Problem statement:
All lines below must be repeated exactly, with the pictures omitted.

• • • • •

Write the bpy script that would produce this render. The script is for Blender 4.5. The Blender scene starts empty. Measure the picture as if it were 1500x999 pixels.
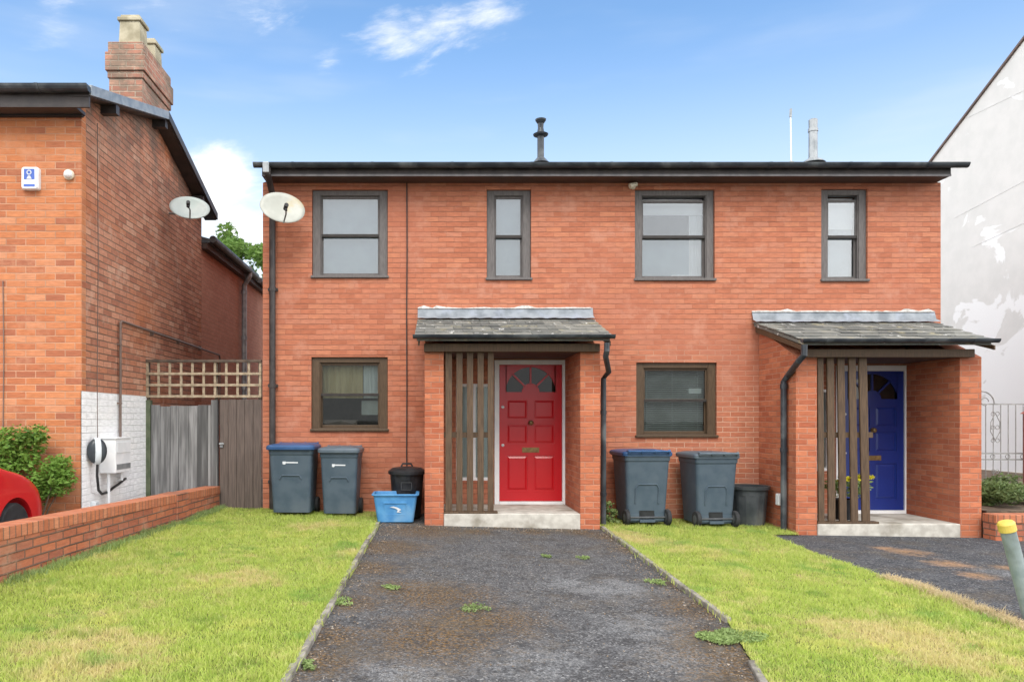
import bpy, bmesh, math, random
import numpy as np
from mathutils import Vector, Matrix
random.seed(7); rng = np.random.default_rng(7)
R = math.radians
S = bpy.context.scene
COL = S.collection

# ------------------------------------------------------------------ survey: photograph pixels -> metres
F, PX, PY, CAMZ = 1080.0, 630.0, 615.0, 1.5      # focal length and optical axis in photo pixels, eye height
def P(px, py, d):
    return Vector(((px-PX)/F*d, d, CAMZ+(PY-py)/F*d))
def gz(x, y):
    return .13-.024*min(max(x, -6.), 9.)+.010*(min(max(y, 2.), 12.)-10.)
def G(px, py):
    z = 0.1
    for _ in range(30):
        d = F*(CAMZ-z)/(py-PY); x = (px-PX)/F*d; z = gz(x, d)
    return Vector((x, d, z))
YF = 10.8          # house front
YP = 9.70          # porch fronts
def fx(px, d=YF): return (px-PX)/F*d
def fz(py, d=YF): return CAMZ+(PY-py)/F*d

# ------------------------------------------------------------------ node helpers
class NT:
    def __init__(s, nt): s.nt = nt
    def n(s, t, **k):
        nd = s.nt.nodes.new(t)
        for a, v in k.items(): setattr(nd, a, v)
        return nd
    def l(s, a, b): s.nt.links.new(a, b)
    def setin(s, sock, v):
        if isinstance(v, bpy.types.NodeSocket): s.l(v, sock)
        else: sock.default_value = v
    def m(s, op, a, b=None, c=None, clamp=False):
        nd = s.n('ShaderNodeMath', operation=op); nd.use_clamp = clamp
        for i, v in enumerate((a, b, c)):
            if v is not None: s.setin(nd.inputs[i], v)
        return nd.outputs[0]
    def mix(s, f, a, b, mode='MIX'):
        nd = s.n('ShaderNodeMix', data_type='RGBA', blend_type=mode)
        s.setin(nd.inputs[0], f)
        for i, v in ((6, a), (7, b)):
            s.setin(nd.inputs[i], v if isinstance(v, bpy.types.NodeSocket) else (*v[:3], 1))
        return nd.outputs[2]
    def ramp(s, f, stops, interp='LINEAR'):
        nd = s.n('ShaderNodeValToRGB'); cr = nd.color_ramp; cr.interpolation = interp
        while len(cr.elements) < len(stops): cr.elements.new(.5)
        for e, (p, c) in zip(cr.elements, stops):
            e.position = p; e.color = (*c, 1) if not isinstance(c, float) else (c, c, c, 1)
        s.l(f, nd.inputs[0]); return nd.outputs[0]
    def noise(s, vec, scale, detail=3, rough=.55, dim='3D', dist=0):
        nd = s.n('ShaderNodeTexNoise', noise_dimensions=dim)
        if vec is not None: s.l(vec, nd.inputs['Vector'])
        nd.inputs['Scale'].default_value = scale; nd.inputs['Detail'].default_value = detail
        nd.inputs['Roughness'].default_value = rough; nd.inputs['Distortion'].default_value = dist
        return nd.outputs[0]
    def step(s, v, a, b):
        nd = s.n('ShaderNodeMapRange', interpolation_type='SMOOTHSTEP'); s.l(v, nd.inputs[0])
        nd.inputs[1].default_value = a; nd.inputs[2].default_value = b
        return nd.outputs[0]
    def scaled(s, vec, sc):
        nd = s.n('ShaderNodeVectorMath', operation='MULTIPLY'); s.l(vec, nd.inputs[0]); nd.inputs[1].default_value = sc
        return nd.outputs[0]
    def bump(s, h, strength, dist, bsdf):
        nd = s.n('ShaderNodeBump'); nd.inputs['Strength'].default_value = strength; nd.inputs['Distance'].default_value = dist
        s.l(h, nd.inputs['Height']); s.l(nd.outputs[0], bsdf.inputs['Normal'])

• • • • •

Task response:
Write the bpy script that would produce this render. The script is for Blender 4.5. The Blender scene starts empty. Measure the picture as if it were 1500x999 pixels.
import bpy, bmesh, math, random
import numpy as np
from mathutils import Vector, Matrix
random.seed(7); rng = np.random.default_rng(7)
R = math.radians
S = bpy.context.scene
COL = S.collection

# ------------------------------------------------------------------ survey: photograph pixels -> metres
F, PX, PY, CAMZ = 1080.0, 630.0, 615.0, 1.5      # focal length and optical axis in photo pixels, eye height
def P(px, py, d):
    return Vector(((px-PX)/F*d, d, CAMZ+(PY-py)/F*d))
def gz(x, y):
    return .13-.024*min(max(x, -6.), 9.)+.010*(min(max(y, 2.), 12.)-10.)
def G(px, py):
    z = 0.1
    for _ in range(30):
        d = F*(CAMZ-z)/(py-PY); x = (px-PX)/F*d; z = gz(x, d)
    return Vector((x, d, z))
YF = 10.8          # house front
YP = 9.70          # porch fronts
def fx(px, d=YF): return (px-PX)/F*d
def fz(py, d=YF): return CAMZ+(PY-py)/F*d

# ------------------------------------------------------------------ node helpers
class NT:
    def __init__(s, nt): s.nt = nt
    def n(s, t, **k):
        nd = s.nt.nodes.new(t)
        for a, v in k.items(): setattr(nd, a, v)
        return nd
    def l(s, a, b): s.nt.links.new(a, b)
    def setin(s, sock, v):
        if isinstance(v, bpy.types.NodeSocket): s.l(v, sock)
        else: sock.default_value = v
    def m(s, op, a, b=None, c=None, clamp=False):
        nd = s.n('ShaderNodeMath', operation=op); nd.use_clamp = clamp
        for i, v in enumerate((a, b, c)):
            if v is not None: s.setin(nd.inputs[i], v)
        return nd.outputs[0]
    def mix(s, f, a, b, mode='MIX'):
        nd = s.n('ShaderNodeMix', data_type='RGBA', blend_type=mode)
        s.setin(nd.inputs[0], f)
        for i, v in ((6, a), (7, b)):
            s.setin(nd.inputs[i], v if isinstance(v, bpy.types.NodeSocket) else (*v[:3], 1))
        return nd.outputs[2]
    def ramp(s, f, stops, interp='LINEAR'):
        nd = s.n('ShaderNodeValToRGB'); cr = nd.color_ramp; cr.interpolation = interp
        while len(cr.elements) < len(stops): cr.elements.new(.5)
        for e, (p, c) in zip(cr.elements, stops):
            e.position = p; e.color = (*c, 1) if not isinstance(c, float) else (c, c, c, 1)
        s.l(f, nd.inputs[0]); return nd.outputs[0]
    def noise(s, vec, scale, detail=3, rough=.55, dim='3D', dist=0):
        nd = s.n('ShaderNodeTexNoise', noise_dimensions=dim)
        if vec is not None: s.l(vec, nd.inputs['Vector'])
        nd.inputs['Scale'].default_value = scale; nd.inputs['Detail'].default_value = detail
        nd.inputs['Roughness'].default_value = rough; nd.inputs['Distortion'].default_value = dist
        return nd.outputs[0]
    def step(s, v, a, b):
        nd = s.n('ShaderNodeMapRange', interpolation_type='SMOOTHSTEP'); s.l(v, nd.inputs[0])
        nd.inputs[1].default_value = a; nd.inputs[2].default_value = b
        return nd.outputs[0]
    def scaled(s, vec, sc):
        nd = s.n('ShaderNodeVectorMath', operation='MULTIPLY'); s.l(vec, nd.inputs[0]); nd.inputs[1].default_value = sc
        return nd.outputs[0]
    def bump(s, h, strength, dist, bsdf):
        nd = s.n('ShaderNodeBump'); nd.inputs['Strength'].default_value = strength; nd.inputs['Distance'].default_value = dist
        s.l(h, nd.inputs['Height']); s.l(nd.outputs[0], bsdf.inputs['Normal'])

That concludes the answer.